Eppure, ora si scopre che Anpal una piattaforma ce l’ha già. Tenuta nascosta fino al 15 luglio. Il lancio del portale non sarebbe stato gradito dal presidente italoamericano. Tanto da aver chiesto la rimozione della notizia dal sito e dalla pagina Facebook di Anpal. Il via libera alla diffusione era arrivato dallo stesso gabinetto del ministro del Lavoro Di Maio. Ma dopo ore di agitazione negli uffici di Anpal, alla fine il 16 luglio è stato tutto rimosso. «La logica è: più si evidenzia che Anpal non può fare alcune cose, più si propende per l’affidamento a terzi», commentano fonti ben informate.
Prima dell’arrivo di Parisi, in Anpal si stava in effetti già lavorando allo sviluppo della piattaforma per costituire il sistema informativo unitario che incrociasse i dati delle Regioni e dell’Inps, in sostituzione del fallimentare sito “Clic Lavoro”. L’appalto per lo sviluppo era stato vinto da Almaviva a un prezzo di circa 700mila euro. Ma con l’arrivo del professore del Mississippi, lo sviluppo della piattaforma si è bloccato. Nel piano iniziale erano previste, ad esempio, funzionalità aggiuntive, come un motore semantico con intelligenza artificiale che aiutasse a fare il matching automatico tra domanda e offerta. Ma da inizio anno, non è stata aggiunta nessuna miglioria. E la piattaforma è stata lasciata in letargo. Per fare spazio, dopo un emendamento last minute al decreto crescita, al progetto di sviluppo di un nuovo portale con l’affidamento a terzi tramite Invitalia, l’agenzia in house del Tesoro con cui è prevista la stipula di una convenzione. Il consiglio d’amministrazione del 12 giugno ha dato mandato al direttore generale di Anpal Salvatore Pirrone, che potrebbe essere presto sostituito da Paola Nicastro dopo la nomina in cdm, di avviare un’interlocuzione con Invitalia per stabilire le modalità di scelta dell’infrastruttura tecnologica con cui presumibilmente dovranno lavorare i navigator.
Finché però un paio di settimane fa è sorta la questione degli incentivi da dare alle aziende per le assunzioni dei beneficiari del reddito. Serviva un sistema che permettesse di inserire le offerte di lavoro da incrociare con i curriculum.
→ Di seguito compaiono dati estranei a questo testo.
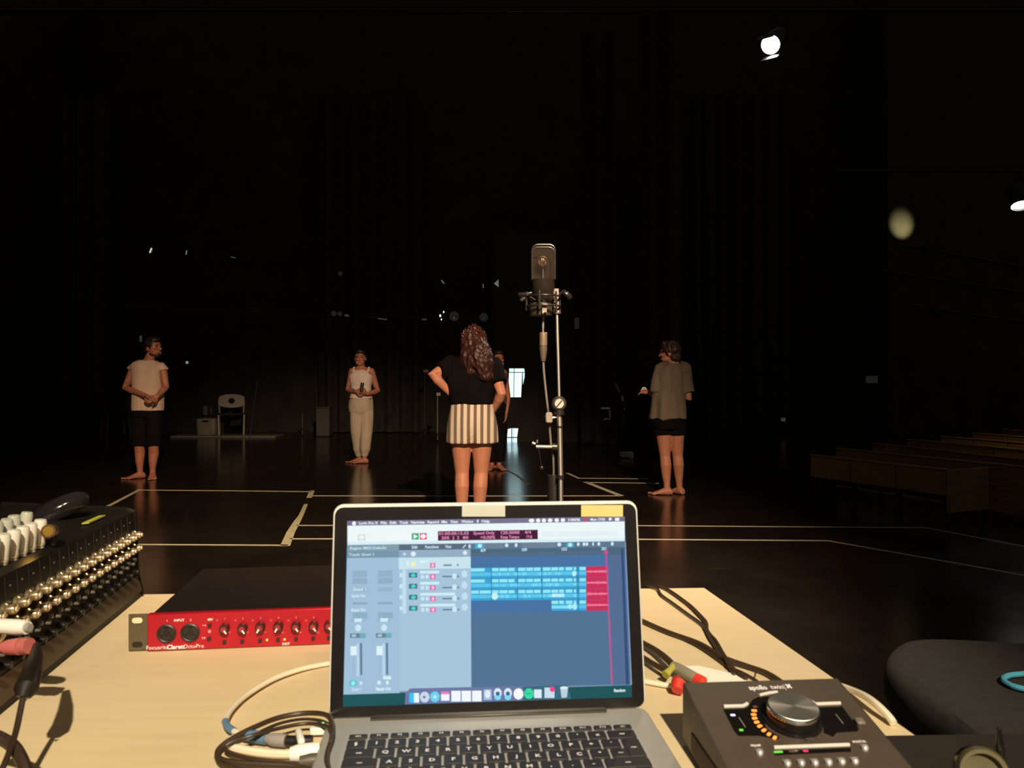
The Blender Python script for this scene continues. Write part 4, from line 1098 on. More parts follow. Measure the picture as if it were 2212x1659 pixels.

E così qualcuno ha ricordato a Parisi che Anpal aveva già in realtà una piattaforma, costata per giunta 700mila euro di soldi pubblici.
Dopo un tira e molla, è arrivato così l’ok alla diffusione da parte del ministero del Lavoro. Ma la notizia della piattaforma ha avuto vita breve. Eppure, secondo diversi esperti, basterebbe mettere mano a questo portale esistente per ottimizzarlo e gestire anche la ricerca del lavoro per i percettori del reddito. Senza spendere quei famosi 25 milioni destinati nel decretone del reddito allo svilupop di nuove infrastrutture informatiche per la realizzazione del “case management” e del “labour exchange”. Proprio sul modello di Mississippi Works, la app venduta da Parisi allo Stato americano del Mississippi.